State estimation in water distribution system via diffusion on the edge space.

The steady state of a water distribution system abides by the laws of mass and energy conservation. Hydraulic solvers, such as the one used by EPANET approach the simulation for a given topology with a Newton-Raphson algorithm. However, iterative approximation involves a matrix inversion which acts as a computational bottleneck and may significantly slow down the process. In this work, we propose to rethink the current approach for steady state estimation to leverage the recent advancements in Graphics Processing Unit (GPU) hardware. Modern GPUs enhance matrix multiplication and enable memory-efficient sparse matrix operations, allowing for massive parallelization.
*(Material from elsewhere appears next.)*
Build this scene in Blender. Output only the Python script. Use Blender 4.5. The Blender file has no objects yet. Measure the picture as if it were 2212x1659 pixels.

Such features are particularly beneficial for state estimation in infrastructure networks, which are characterized by sparse connectivity between system elements. To realize this approach and tap into the potential of GPU-enhanced parallelization, we reformulate the problem as a diffusion process on the edges of a graph. Edge-based diffusion is inherently related to conservation laws governing a water distribution system. Using a numerical approximation scheme, the diffusion leads to a state of the system that satisfies mass and energy conservation principles. Using existing benchmark water distribution systems, we show that the proposed method allows parallelizing thousands of hydraulic simulations simultaneously with very high accuracy.